TASK
Exactly as written, write out the lines below from the first to the one containing "from mathutils import", inclusive. Pictures do not belong in the copy.

--- START OF DATA LINES ---

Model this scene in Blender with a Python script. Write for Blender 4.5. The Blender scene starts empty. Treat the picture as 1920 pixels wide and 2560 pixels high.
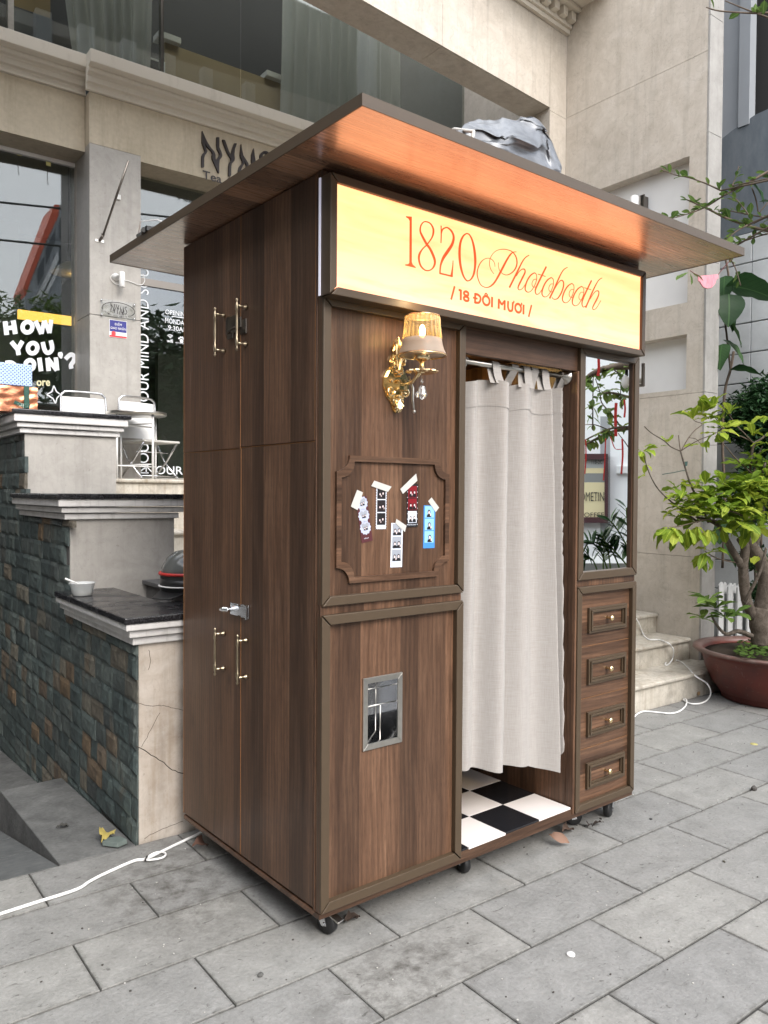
import bpy, bmesh, math, random
from mathutils import Vector, Matrix, noise as mnoise

# ------------------------------------------------------------------ camera, sky, sun, exposure
SC = bpy.context.scene
COL = SC.collection
R_ = math.radians
CAM = Vector((-1.12406, -3.19105, 1.45))
CR = Vector((0.800492, -0.599308, 0.006535))
CU = Vector((0.008622, 0.022417, 0.999712))
CF = Vector((0.599281, 0.800205, -0.023111))
FPX = 1977.48                       # focal length for a 1920x2560 frame
cam = bpy.data.cameras.new('camera')
cam.sensor_fit = 'VERTICAL'; cam.sensor_height = 36.0; cam.lens = 36.0 * FPX / 2560
cam.clip_start = 0.05; cam.clip_end = 2000
camo = bpy.data.objects.new('camera', cam); COL.objects.link(camo)
camo.matrix_world = Matrix(((CR.x, CU.x, -CF.x, CAM.x), (CR.y, CU.y, -CF.y, CAM.y), (CR.z, CU.z, -CF.z, CAM.z), (0, 0, 0, 1)))
SC.camera = camo

SUN_EL, SUN_AZ = R_(42), R_(-176)   # azimuth: direction the light comes from, measured from +Y towards +X
wld = bpy.data.worlds.new('World'); SC.world = wld; wld.use_nodes = True
nt = wld.node_tree; nt.nodes.clear()
wo = nt.nodes.new('ShaderNodeOutputWorld'); bg = nt.nodes.new('ShaderNodeBackground')
sky = nt.nodes.new('ShaderNodeTexSky'); sky.sky_type = 'NISHITA'; sky.sun_disc = False
sky.sun_elevation = SUN_EL; sky.sun_rotation = SUN_AZ; sky.dust_density = 3.0; sky.air_density = 1.0
tc = nt.nodes.new('ShaderNodeTexCoord'); mp = nt.nodes.new('ShaderNodeMapping'); mp.inputs['Scale'].default_value = (1, 1, 2.2)
cn = nt.nodes.new('ShaderNodeTexNoise'); cn.inputs['Scale'].default_value = 2.6; cn.inputs['Detail'].default_value = 7; cn.inputs['Roughness'].default_value = .58
cr = nt.nodes.new('ShaderNodeValToRGB'); cr.color_ramp.elements[0].position = .36; cr.color_ramp.elements[1].position = .56
cm = nt.nodes.new('ShaderNodeMix'); cm.data_type = 'RGBA'
cm.inputs[7].default_value = (8.6, 8.7, 8.9, 1)
nt.links.new(tc.outputs['Generated'], mp.inputs['Vector']); nt.links.new(mp.outputs['Vector'], cn.inputs['Vector'])
nt.links.new(cn.outputs['Fac'], cr.inputs['Fac']); nt.links.new(cr.outputs['Color'], cm.inputs[0])
nt.links.new(sky.outputs['Color'], cm.inputs[6]); nt.links.new(cm.outputs[2], bg.inputs['Color'])
bg.inputs['Strength'].default_value = 0.15
nt.links.new(bg.outputs['Background'], wo.inputs['Surface'])

sl = bpy.data.lights.new('sun', 'SUN'); sl.energy = 0.95; sl.angle = R_(35); sl.color = (1.0, .97, .93)
so = bpy.data.objects.new('sun', sl); COL.objects.link(so)
sd = Vector((math.sin(SUN_AZ) * math.cos(SUN_EL), math.cos(SUN_AZ) * math.cos(SUN_EL), math.sin(SUN_EL)))
so.rotation_euler = sd.to_track_quat('Z', 'Y').to_euler(); so.location = sd * 30

SC.view_settings.view_transform = 'Standard'; SC.view_settings.look = 'None'
SC.view_settings.gamma = 1.0; SC.view_settings.use_curve_mapping = False
SC.view_settings.exposure = 1.55
SC.render.engine = 'CYCLES'
SC.cycles.use_denoising = True
SC.cycles.max_bounces = 10; SC.cycles.transparent_max_bounces = 16; SC.cycles.diffuse_bounces = 5
SC.cycles.sample_clamp_indirect = 6.0
SC.cycles.caustics_reflective = False; SC.cycles.caustics_refractive = False
random.seed(7)

# ------------------------------------------------------------------ pixel rays (1920x2560 frame) -> points on real planes
BTH = 0.036                         # the booth stands turned by this against the building
BLOC = Vector((0.200523, -1.094492, 0))
BC, BS = math.cos(BTH), math.sin(BTH)
def ray(x, y): return CF + CR * ((x - 960) / FPX) - CU * ((y - 1280) / FPX)
def AU(x, y, u): d = ray(x, y); return CAM + d * ((u - CAM.x) / d.x)
def AV(x, y, v): d = ray(x, y); return CAM + d * ((v - CAM.y) / d.y)
def AZ(x, y, z): d = ray(x, y); return CAM + d * ((z - CAM.z) / d.z)
def AD(x, y, t): return CAM + ray(x, y) * t
def loc(p): q = p - BLOC; return Vector((q.x * BC + q.y * BS, -q.x * BS + q.y * BC, q.z))
def wor(p): return Vector((p[0] * BC - p[1] * BS + BLOC.x, p[0] * BS + p[1] * BC + BLOC.y, p[2]))
LCAM = loc(CAM)
def BY(x, y, Y):                    # on the booth plane y = Y, booth coordinates
    q = loc(CAM + ray(x, y)) - LCAM
    return LCAM + q * ((Y - LCAM.y) / q.y)

# ------------------------------------------------------------------ mesh builder
class MB:
    def __init__(s): s.v = []; s.f = []; s.m = []; s.mi = 0
    def face(s, *idx): s.f.append(tuple(idx)); s.m.append(s.mi)
    def hexa(s, p):
        b = len(s.v); s.v += [tuple(q) for q in p]
        for q in ((0, 3, 2, 1), (4, 5, 6, 7), (0, 1, 5, 4), (1, 2, 6, 5), (2, 3, 7, 6), (3, 0, 4, 7)): s.face(*[b + i for i in q])
        return s
    def box(s, x0, x1, y0, y1, z0, z1):
        return s.hexa([(x0, y0, z0), (x1, y0, z0), (x1, y1, z0), (x0, y1, z0), (x0, y0, z1), (x1, y0, z1), (x1, y1, z1), (x0, y1, z1)])
    def prism(s, pts, off):         # polygon (3d points) pushed along off
        b = len(s.v); n = len(pts); off = Vector(off)
        s.v += [tuple(Vector(p)) for p in pts] + [tuple(Vector(p) + off) for p in pts]
        s.face(*[b + i for i in range(n)]); s.face(*[b + n + i for i in reversed(range(n))])
        for i in range(n): j = (i + 1) % n; s.face(b + i, b + n + i, b + n + j, b + j)
        return s
    def poly(s, pts):
        b = len(s.v); s.v += [tuple(p) for p in pts]; s.face(*[b + i for i in range(len(pts))]); return s
    def tube(s, pts, r, n=8, closed=False):
        pts = [Vector(p) for p in pts]; N = len(pts)
        rr = r if isinstance(r, (list, tuple)) else [r] * N
        b = len(s.v); up = None
        for i, p in enumerate(pts):
            a = pts[(i - 1) % N] if (closed or i > 0) else p; c = pts[(i + 1) % N] if (closed or i < N - 1) else p
            t = (c - a); t = t.normalized() if t.length > 1e-9 else Vector((0, 0, 1))
            if up is None: up = Vector((0, 0, 1)) if abs(t.z) < .9 else Vector((1, 0, 0))
            x = up.cross(t)
            if x.length < 1e-6: x = Vector((1, 0, 0)).cross(t)
            x.normalize(); y = t.cross(x).normalized(); up = y
            for k in range(n): an = 2 * math.pi * k / n; s.v.append(tuple(p + (x * math.cos(an) + y * math.sin(an)) * rr[i]))
        for i in range(N if closed else N - 1):
            j = (i + 1) % N
            for k in range(n): l = (k + 1) % n; s.face(b + i * n + k, b + i * n + l, b + j * n + l, b + j * n + k)
        if not closed:
            s.face(*[b + k for k in reversed(range(n))]); s.face(*[b + (N - 1) * n + k for k in range(n)])
        return s
    def lathe(s, prof, c=(0, 0, 0), n=24, M=None, rib=0, ribn=0):
        b = len(s.v); c = Vector(c); N = len(prof)
        for (r, z) in prof:
            for k in range(n):
                an = 2 * math.pi * k / n; q = r * (1 + rib * math.cos(an * ribn)) if ribn else r
                p = Vector((q * math.cos(an), q * math.sin(an), z))
                s.v.append(tuple(c + (M @ p if M else p)))
        for i in range(N - 1):
            for k in range(n): l = (k + 1) % n; s.face(b + i * n + k, b + i * n + l, b + (i + 1) * n + l, b + (i + 1) * n + k)
        if prof[0][0] > 1e-5: s.face(*[b + k for k in reversed(range(n))])
        if prof[-1][0] > 1e-5: s.face(*[b + (N - 1) * n + k for k in range(n)])
        return s
    def grid(s, fn, nu, nv):
        b = len(s.v)
        for j in range(nv + 1):
            for i in range(nu + 1): s.v.append(tuple(fn(i / nu, j / nv)))
        for j in range(nv):
            for i in range(nu): a = b + j * (nu + 1) + i; s.face(a, a + 1, a + nu + 2, a + nu + 1)
        return s
    def blob(s, c, r, nu=10, nv=7, M=None, amp=0, sc=3.0):
        c = Vector(c); r = Vector(r) if not isinstance(r, (int, float)) else Vector((r, r, r))
        def fn(a, t):
            th = 2 * math.pi * a; ph = math.pi * t
            q = Vector((math.sin(ph) * math.cos(th), math.sin(ph) * math.sin(th), math.cos(ph)))
            k = 1 + amp * mnoise.noise(q * sc + c * 7)
            q = Vector((q.x * r.x, q.y * r.y, q.z * r.z)) * k
            return c + (M @ q if M else q)
        return s.grid(fn, nu, nv)
    def ribbon(s, pts, t, P):       # pts [(x, y, width)], 2d stroke; P maps (x, y, depth) to 3d; a raised strip of thickness t
        pts = smooth(pts); L = []; Rr = []
        for i, (x, y, w) in enumerate(pts):
            a = pts[max(i - 1, 0)]; c = pts[min(i + 1, len(pts) - 1)]
            dx, dy = c[0] - a[0], c[1] - a[1]; l = math.hypot(dx, dy) or 1
            nx, ny = -dy / l * w / 2, dx / l * w / 2
            L.append((x + nx, y + ny)); Rr.append((x - nx, y - ny))
        b = len(s.v); n = len(pts)
        for q in (L, Rr): s.v += [tuple(P(x, y, t)) for x, y in q]
        for q in (L, Rr): s.v += [tuple(P(x, y, 0)) for x, y in q]
        for i in range(n - 1):
            s.face(b + i, b + i + 1, b + n + i + 1, b + n + i)
            s.face(b + i, b + 2 * n + i, b + 2 * n + i + 1, b + i + 1)
            s.face(b + n + i, b + n + i + 1, b + 3 * n + i + 1, b + 3 * n + i)
        s.face(b, b + n, b + 3 * n, b + 2 * n); s.face(b + n - 1, b + 3 * n - 1, b + 4 * n - 1, b + 2 * n - 1)
        return s
    def build(s, name, mat, parent=None, smooth_=False, bevel=0, loc_=None):
        me = bpy.data.meshes.new(name); me.from_pydata(s.v, [], s.f)
        for m_ in (mat if isinstance(mat, (list, tuple)) else [mat]): me.materials.append(m_)
        if max(s.m, default=0) > 0: me.polygons.foreach_set('material_index', s.m)
        bm = bmesh.new(); bm.from_mesh(me); bmesh.ops.recalc_face_normals(bm, faces=bm.faces[:]); bm.to_mesh(me); bm.free()
        if smooth_: me.polygons.foreach_set('use_smooth', [True] * len(me.polygons))
        o = bpy.data.objects.new(name, me); COL.objects.link(o)
        if parent: o.parent = parent
        if loc_: o.location = loc_
        if bevel:
            md = o.modifiers.new('edge', 'BEVEL'); md.width = bevel; md.segments = 2; md.limit_method = 'ANGLE'; md.angle_limit = R_(40)
        return o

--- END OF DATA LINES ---

TASK RESULT
Model this scene in Blender with a Python script. Write for Blender 4.5. The Blender scene starts empty. Treat the picture as 1920 pixels wide and 2560 pixels high.
import bpy, bmesh, math, random
from mathutils import Vector, Matrix, noise as mnoise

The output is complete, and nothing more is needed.